Una coppia di rom tenta di rapire un bimbo di soli 8 mesi a Tor Tre Teste, nella periferia della capitale. Quale migliore notizia poteva capitare ieri alla stampa frettolosa di cavalcare la rabbia dei romani contro gli stranieri e i campi nomadi? Deve essere sembrata loro una manna dal cielo. E vai giù di titolone sparato in prima pagina: “Roma, tentano di rapire un bimbo: rom bloccati durante la fuga” (Il Messaggero).
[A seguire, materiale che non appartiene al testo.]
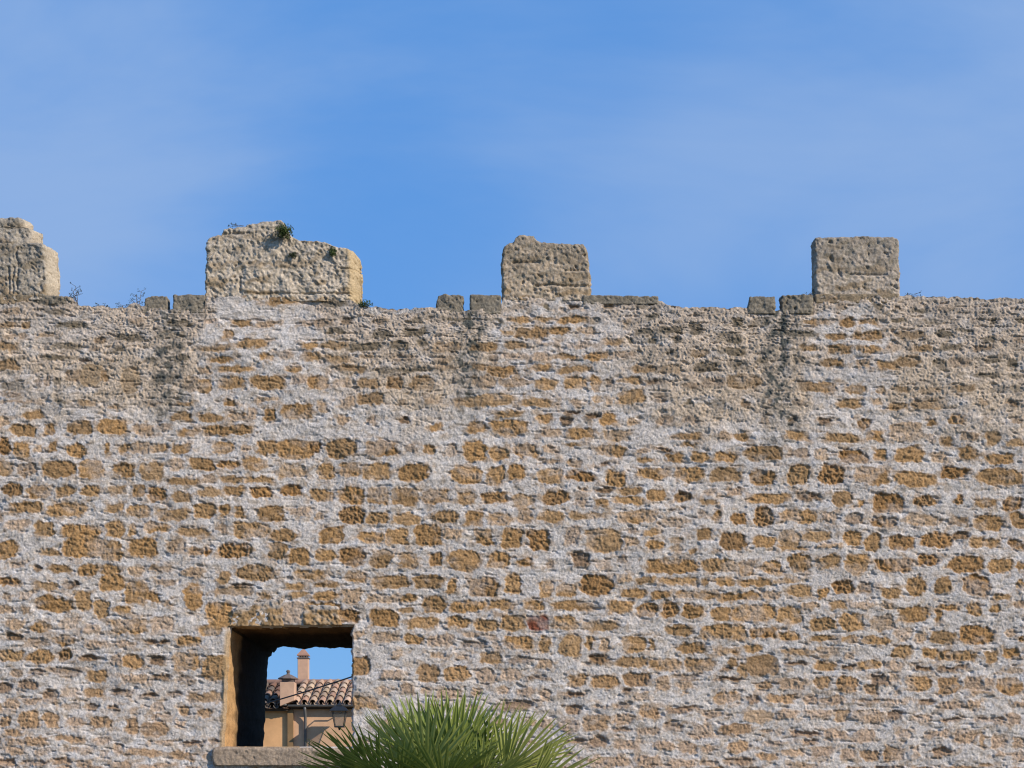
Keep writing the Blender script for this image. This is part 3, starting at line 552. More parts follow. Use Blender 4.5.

E sui social network parte la condivisione compulsiva accompagnata da commenti carichi di odio e razzismo.
Poi oggi arriva la smentita: l’uomo che ha tentato il rapimento sarebbe il padre naturale del bimbo. Lui e la madre si conoscono da tempo e in passato avrebbero avuto una relazione che ha portato alla nascita del bimbo ora conteso. Sono bastate meno 24 ore per trasformare una notizia in una bufala che continua però a girare online come una verità. Come era già successo in passato e come continuerà ad accadere in futuro. Perché quello che conta non è il fatto che mai in Italia si è verificato un rapimento di un minore non rom da parte di una famiglia rom. Quello che conta è fare un click in più senza curarsi delle conseguenze delle proprie azioni. Sarebbe bastato omettere dal titolo la parola “rom” in attesa che le indagini chiarissero l’accaduto. Ma quante condivisioni avrebbe ottenuto l’articolo?
Certo, la responsabilità è anche di chi ormai legge solo i titoli degli articoli alla ricerca di conferme, senza mai mettere in dubbio le proprie certezze. Per dire ai propri amici, “hai visto che avevo ragione io?!”. No, non avevi ragione tu… E siamo sicuri che nessuno di loro sentirà il bisogno di chiedere scusa.